• Goal: Search the data below for the word "were" and copy each line that holds it.

• Stored data:
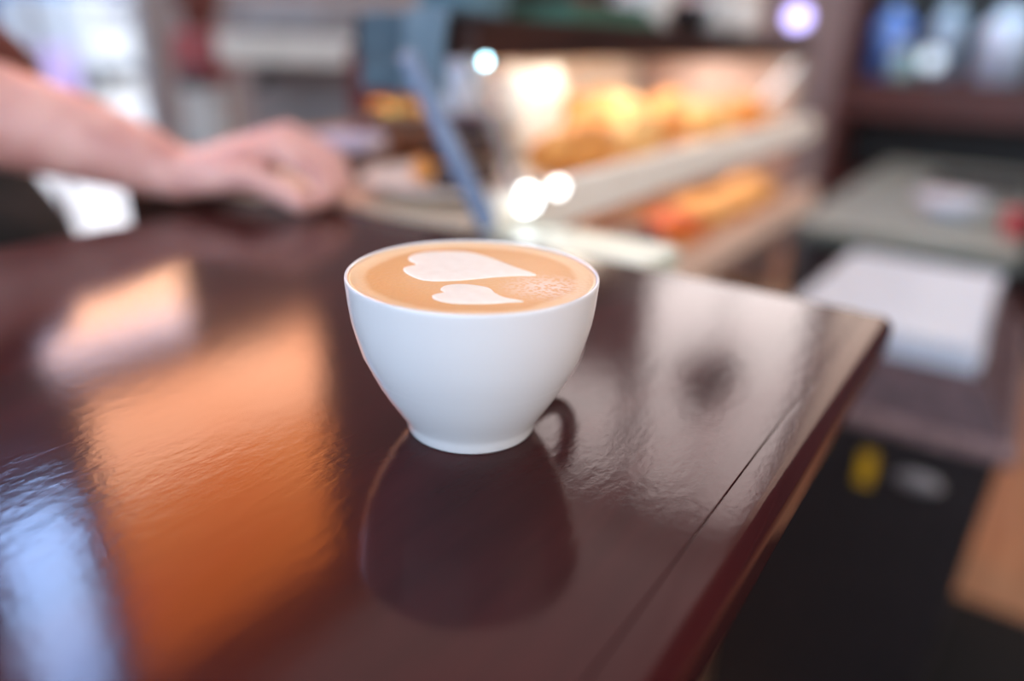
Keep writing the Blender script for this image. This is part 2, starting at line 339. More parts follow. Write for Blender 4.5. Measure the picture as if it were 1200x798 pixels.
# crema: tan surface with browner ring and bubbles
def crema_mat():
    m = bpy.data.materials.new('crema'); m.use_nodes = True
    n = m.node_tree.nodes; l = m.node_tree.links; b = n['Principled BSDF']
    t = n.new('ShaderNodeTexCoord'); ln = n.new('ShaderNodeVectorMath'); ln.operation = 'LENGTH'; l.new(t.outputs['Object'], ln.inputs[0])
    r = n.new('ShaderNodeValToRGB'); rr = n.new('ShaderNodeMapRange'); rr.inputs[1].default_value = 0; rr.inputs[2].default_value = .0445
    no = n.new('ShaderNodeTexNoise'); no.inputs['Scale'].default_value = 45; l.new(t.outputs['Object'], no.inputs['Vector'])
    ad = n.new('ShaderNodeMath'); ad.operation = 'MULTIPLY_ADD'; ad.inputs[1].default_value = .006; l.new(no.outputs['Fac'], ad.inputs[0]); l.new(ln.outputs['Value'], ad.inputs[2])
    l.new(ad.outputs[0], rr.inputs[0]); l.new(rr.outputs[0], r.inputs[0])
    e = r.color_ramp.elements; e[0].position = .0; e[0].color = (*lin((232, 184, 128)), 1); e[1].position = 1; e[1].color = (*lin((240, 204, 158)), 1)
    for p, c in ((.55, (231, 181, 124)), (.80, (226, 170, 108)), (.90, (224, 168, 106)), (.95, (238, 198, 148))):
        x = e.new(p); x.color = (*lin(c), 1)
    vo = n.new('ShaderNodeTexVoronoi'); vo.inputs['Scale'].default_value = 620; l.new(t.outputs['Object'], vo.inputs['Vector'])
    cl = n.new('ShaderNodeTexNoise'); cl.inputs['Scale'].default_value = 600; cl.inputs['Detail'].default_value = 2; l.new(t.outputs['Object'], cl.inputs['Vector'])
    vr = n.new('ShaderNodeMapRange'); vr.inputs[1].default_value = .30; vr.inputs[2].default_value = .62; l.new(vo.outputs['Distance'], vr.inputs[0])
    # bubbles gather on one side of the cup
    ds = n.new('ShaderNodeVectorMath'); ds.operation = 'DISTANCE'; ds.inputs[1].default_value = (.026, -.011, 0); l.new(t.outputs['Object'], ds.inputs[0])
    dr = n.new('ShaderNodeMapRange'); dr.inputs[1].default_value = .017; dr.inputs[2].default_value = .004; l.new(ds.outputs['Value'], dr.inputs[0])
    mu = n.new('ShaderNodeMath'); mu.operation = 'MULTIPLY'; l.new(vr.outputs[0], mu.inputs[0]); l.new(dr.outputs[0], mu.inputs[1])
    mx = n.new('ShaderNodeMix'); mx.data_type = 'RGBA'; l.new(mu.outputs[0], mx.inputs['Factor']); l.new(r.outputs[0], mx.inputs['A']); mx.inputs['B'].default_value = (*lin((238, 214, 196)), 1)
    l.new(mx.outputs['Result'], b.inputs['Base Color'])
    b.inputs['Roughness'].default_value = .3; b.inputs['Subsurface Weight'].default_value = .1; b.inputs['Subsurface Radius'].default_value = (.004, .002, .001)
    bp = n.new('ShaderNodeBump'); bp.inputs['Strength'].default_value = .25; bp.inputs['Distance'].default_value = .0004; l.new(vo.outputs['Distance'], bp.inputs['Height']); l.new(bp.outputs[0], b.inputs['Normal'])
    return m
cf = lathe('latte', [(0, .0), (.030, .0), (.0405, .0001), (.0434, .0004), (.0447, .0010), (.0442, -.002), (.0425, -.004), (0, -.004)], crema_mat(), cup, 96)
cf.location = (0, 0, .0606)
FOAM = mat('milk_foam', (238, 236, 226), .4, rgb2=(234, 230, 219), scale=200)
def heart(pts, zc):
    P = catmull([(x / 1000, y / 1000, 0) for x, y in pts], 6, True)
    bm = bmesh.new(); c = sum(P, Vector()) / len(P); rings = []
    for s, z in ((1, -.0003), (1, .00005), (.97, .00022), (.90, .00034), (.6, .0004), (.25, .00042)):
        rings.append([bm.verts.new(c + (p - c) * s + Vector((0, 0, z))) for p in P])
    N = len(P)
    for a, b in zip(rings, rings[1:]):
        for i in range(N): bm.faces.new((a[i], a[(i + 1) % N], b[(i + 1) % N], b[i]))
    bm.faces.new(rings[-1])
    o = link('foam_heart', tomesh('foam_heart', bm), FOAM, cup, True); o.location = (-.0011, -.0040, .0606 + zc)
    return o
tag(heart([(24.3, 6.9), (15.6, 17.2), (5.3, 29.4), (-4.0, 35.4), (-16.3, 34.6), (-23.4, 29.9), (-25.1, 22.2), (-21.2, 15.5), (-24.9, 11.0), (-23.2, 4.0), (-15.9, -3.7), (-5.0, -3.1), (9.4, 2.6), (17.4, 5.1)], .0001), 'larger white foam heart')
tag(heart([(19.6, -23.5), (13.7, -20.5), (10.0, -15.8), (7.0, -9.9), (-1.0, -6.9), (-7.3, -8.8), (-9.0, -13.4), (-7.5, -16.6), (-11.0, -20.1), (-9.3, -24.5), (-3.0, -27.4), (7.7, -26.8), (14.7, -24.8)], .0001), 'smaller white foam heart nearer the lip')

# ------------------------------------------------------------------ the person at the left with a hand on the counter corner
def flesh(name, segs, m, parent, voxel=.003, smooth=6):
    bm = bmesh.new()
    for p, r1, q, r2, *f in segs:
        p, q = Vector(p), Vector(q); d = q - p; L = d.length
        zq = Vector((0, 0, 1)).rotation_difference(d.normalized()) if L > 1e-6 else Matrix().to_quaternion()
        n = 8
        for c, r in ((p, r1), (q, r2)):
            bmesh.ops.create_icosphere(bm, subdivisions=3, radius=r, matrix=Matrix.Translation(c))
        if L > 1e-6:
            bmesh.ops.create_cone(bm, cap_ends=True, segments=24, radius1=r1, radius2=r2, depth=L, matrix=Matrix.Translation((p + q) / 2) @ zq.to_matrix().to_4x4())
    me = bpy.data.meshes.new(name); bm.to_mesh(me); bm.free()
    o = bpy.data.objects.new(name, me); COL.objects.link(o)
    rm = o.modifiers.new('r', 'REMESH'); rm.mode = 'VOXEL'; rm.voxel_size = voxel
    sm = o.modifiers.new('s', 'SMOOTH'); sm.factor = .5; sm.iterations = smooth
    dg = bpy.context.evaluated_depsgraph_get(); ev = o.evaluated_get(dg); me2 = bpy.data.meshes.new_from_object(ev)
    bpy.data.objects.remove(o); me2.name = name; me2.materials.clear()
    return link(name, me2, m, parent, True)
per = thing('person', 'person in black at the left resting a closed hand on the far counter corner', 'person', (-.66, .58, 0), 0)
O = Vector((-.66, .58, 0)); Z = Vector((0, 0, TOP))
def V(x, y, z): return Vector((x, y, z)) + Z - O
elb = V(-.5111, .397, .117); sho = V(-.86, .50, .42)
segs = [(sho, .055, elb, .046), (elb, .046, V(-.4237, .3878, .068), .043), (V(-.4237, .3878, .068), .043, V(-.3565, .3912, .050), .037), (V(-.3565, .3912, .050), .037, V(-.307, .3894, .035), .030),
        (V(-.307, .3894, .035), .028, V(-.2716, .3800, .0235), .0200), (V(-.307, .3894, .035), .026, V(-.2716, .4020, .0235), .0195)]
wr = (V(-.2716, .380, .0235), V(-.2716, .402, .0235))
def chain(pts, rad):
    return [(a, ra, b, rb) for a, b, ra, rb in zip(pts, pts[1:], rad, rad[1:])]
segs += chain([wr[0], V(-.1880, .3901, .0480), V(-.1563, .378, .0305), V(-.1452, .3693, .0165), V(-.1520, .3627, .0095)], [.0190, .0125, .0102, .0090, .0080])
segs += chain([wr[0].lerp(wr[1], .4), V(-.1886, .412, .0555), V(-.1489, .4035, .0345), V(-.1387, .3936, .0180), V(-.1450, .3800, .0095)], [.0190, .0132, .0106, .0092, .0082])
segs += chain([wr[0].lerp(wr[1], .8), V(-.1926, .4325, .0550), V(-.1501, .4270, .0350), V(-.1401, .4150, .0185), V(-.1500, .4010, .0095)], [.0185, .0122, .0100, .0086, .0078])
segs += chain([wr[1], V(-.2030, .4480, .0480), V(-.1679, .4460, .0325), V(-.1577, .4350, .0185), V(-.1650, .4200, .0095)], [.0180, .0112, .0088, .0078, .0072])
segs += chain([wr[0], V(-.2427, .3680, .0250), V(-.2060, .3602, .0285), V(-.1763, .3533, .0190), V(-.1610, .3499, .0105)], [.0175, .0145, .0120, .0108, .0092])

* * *

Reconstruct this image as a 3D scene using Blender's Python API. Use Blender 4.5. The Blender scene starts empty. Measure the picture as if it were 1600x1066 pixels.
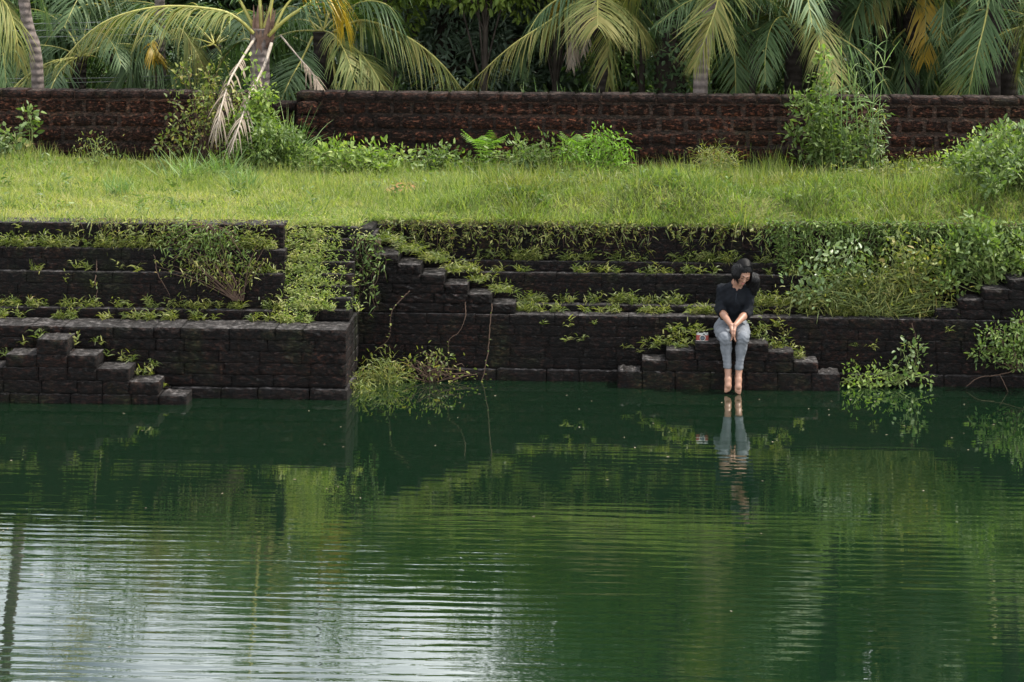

• Finished exercise:
Keep writing the Blender script for this image. This is part 2, starting at line 339. More parts follow. Write for Blender 4.5. Measure the picture as if it were 1200x798 pixels.
Reconstruct this image as a 3D scene using Blender's Python API. Use Blender 4.5. The Blender scene starts empty. Measure the picture as if it were 1600x1066 pixels.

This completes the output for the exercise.